Ohio house explosion: What to do if there's a gas leak

Two children, two adults were killed by the blast and subsequent fire Monday night in Northfield Center Township, about 15 miles southeast of Cleveland, Ohio.

(Cliff Pinckard/The Plain Dealer via AP)
Authorities respond after a deadly house explosion Monday, Jan. 11, 2016, in Northfield Center Township in Summit County, Ohio.

A house explosion that shook a northeast Ohio neighborhood left two adults and two children dead, fire officials said.

The blast and subsequent fire happened Monday night in Northfield Center Township, near the village of Northfield in Summit County, about 15 miles southeast of Cleveland.

Firefighters arrived on the scene and saw flames shooting from the house.

Northfield Center Fire Chief Frank Risko said the bodies of a mother and her two daughters, ages 8 and 12, were found on the first floor near the front of the home. He said the father was found near the back of the house. Authorities did not immediately identify the victims.

Neighbors reported hearing the blast around 8:30 p.m.

Randy Nickschinski lives two doors away. He told Cleveland.com that he and his son, Nate, rushed to the house and kicked in the front door. The family's dog quickly escaped. Then he, his son and another neighbor went inside and yelled for the family, but no one answered.

"There was a lot of fire, a lot of debris," Nickschinski said. "We were yelling and nothing. We were just looking everywhere."

Nickschinski's daughter, Danielle, told the website that she had done babysitting for the family's two young girls.

"They were very outgoing and nice," she said. "They always wanted to play."

The cause of the explosion remained under investigation.

In November, a gas explosion in a home in Elizabeth, N.J. killed one person and injuring 15 people.

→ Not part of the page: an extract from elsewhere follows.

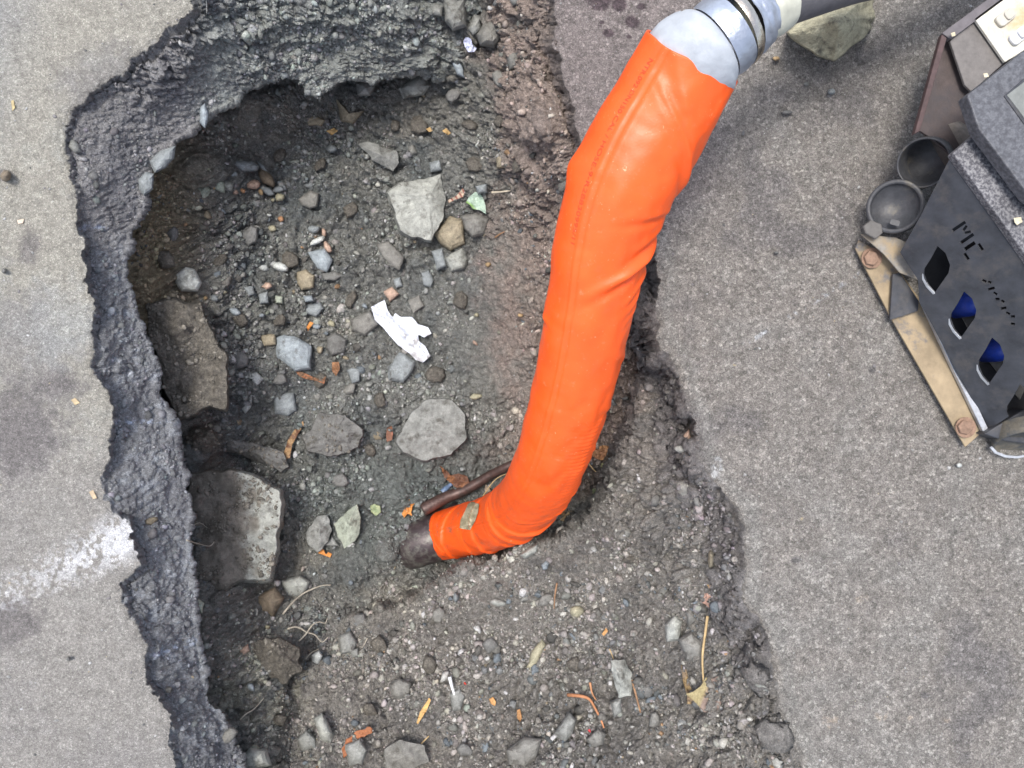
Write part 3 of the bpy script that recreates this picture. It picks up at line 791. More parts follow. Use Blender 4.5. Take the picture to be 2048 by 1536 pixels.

As The Christian Science Monitor reported at the time, with more than 177 million Americans relying on natural gas in their homes, according to the American Gas Association, there are several things people can do when they suspect there may be a gas leak:

If you smell gas (such as a “rotten egg” smell) or hear the hiss of a possible leak, you should check to see if the burners on your stove are off, and then open the windows to ventilate the house.

If something is obviously wrong, like sparks or flames, you should evacuate the house immediately, warn others nearby and then call 911 from a safe location.

But if you’re inside, the burners are off and you still suspect a leak, don’t turn on the lights or use other electrical devices, cautions Captain James Altman of the Santa Monica Fire Department.

“That could lead to a spark, which causes an explosion," Mr. Altman told USA Today last year. "You want to make sure you have a flashlight handy."

If you notice the grass or bushes outside have suddenly turned brown or look more rusty, that could be a sign of gas pouring out of the pipes, you should call 911 immediately and then call the gas company.

Other signs of a leak include dirt and dust blowing from a hole in the ground or bubbling in wet or flooded areas.